**WHAT IS EXPECTED**
The material below has pictures in it. Set down only the lines from the line containing "Write a Blender" through the line containing "from mathutils import Vector, Matrix", word for word, and leave the pictures behind.

**DATA PROVIDED**

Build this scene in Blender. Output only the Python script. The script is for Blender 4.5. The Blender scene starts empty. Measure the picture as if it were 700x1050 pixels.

* * *

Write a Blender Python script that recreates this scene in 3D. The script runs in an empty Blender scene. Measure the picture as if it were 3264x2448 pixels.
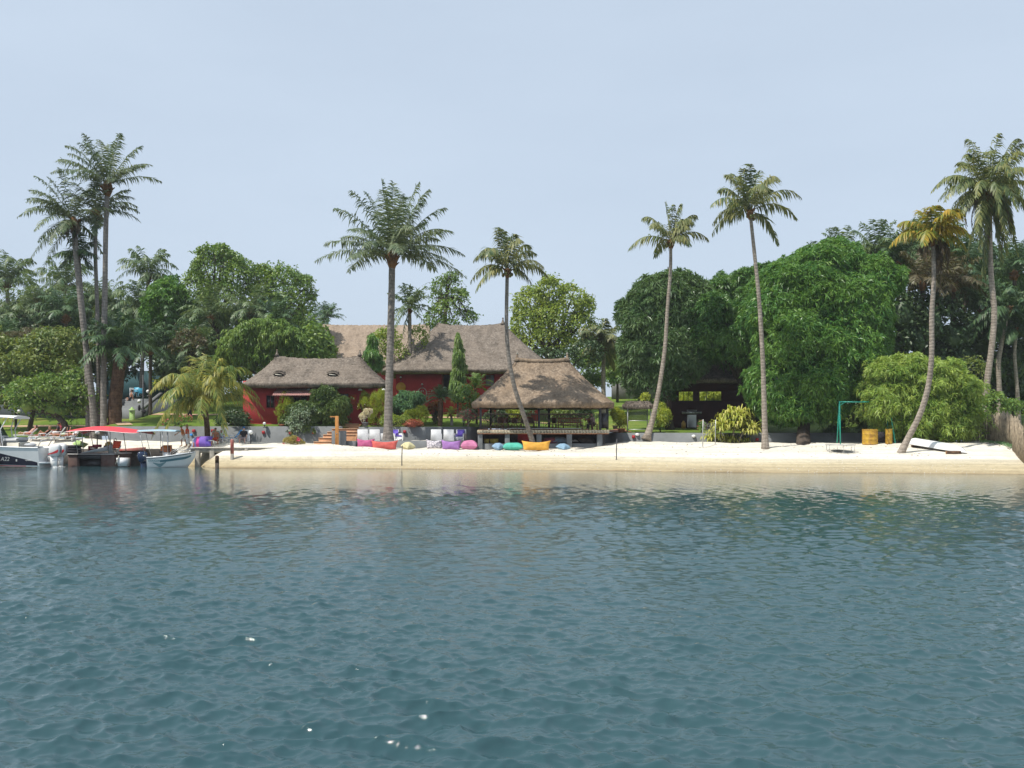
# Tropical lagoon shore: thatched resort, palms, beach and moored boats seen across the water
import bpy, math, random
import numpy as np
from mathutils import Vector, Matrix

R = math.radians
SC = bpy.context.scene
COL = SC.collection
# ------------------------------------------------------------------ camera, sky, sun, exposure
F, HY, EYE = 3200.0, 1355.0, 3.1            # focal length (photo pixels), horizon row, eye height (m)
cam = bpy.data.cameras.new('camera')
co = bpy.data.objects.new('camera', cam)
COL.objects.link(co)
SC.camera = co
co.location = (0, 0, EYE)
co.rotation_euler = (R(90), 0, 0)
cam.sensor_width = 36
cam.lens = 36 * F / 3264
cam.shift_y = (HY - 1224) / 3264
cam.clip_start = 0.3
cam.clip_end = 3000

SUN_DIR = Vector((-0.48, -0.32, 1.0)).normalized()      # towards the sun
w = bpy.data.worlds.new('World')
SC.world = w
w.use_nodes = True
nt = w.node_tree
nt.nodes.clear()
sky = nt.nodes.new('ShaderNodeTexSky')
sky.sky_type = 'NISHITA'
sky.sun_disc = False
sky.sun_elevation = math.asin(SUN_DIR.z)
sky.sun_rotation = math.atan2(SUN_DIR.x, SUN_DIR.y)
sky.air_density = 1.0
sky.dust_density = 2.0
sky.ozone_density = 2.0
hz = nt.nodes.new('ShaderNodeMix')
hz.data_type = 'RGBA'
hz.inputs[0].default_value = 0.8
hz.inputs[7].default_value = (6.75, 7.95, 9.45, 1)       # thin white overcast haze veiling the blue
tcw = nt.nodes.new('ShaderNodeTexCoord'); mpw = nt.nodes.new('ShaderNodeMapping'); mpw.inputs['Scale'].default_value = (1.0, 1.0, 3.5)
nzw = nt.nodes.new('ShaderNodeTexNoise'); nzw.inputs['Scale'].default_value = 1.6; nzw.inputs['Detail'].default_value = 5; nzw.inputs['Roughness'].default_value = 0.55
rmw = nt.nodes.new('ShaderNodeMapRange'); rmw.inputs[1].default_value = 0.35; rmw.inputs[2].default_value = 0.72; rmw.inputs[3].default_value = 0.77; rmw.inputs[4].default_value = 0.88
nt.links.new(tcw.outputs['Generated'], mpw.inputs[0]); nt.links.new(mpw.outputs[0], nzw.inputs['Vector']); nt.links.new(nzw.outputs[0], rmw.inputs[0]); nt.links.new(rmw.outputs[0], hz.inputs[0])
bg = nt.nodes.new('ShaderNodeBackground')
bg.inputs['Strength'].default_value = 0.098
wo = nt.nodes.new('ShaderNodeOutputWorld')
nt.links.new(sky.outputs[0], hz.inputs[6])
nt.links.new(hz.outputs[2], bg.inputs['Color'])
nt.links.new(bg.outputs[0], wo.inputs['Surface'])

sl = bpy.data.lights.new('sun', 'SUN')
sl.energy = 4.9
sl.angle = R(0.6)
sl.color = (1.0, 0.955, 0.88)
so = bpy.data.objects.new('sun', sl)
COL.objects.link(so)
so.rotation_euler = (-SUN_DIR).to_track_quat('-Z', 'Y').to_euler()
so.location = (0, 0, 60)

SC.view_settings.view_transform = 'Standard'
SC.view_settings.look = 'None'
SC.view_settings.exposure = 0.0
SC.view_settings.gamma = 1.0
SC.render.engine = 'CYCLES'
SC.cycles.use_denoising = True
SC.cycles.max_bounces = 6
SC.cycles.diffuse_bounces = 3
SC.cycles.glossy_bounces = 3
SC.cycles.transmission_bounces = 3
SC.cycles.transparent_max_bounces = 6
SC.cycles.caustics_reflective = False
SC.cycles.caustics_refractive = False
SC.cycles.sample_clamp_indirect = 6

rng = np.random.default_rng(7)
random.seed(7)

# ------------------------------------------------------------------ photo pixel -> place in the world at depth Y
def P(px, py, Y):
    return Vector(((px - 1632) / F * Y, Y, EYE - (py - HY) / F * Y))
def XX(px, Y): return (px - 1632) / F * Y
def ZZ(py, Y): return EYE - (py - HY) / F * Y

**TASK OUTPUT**
Write a Blender Python script that recreates this scene in 3D. The script runs in an empty Blender scene. Measure the picture as if it were 3264x2448 pixels.
# Tropical lagoon shore: thatched resort, palms, beach and moored boats seen across the water
import bpy, math, random
import numpy as np
from mathutils import Vector, Matrix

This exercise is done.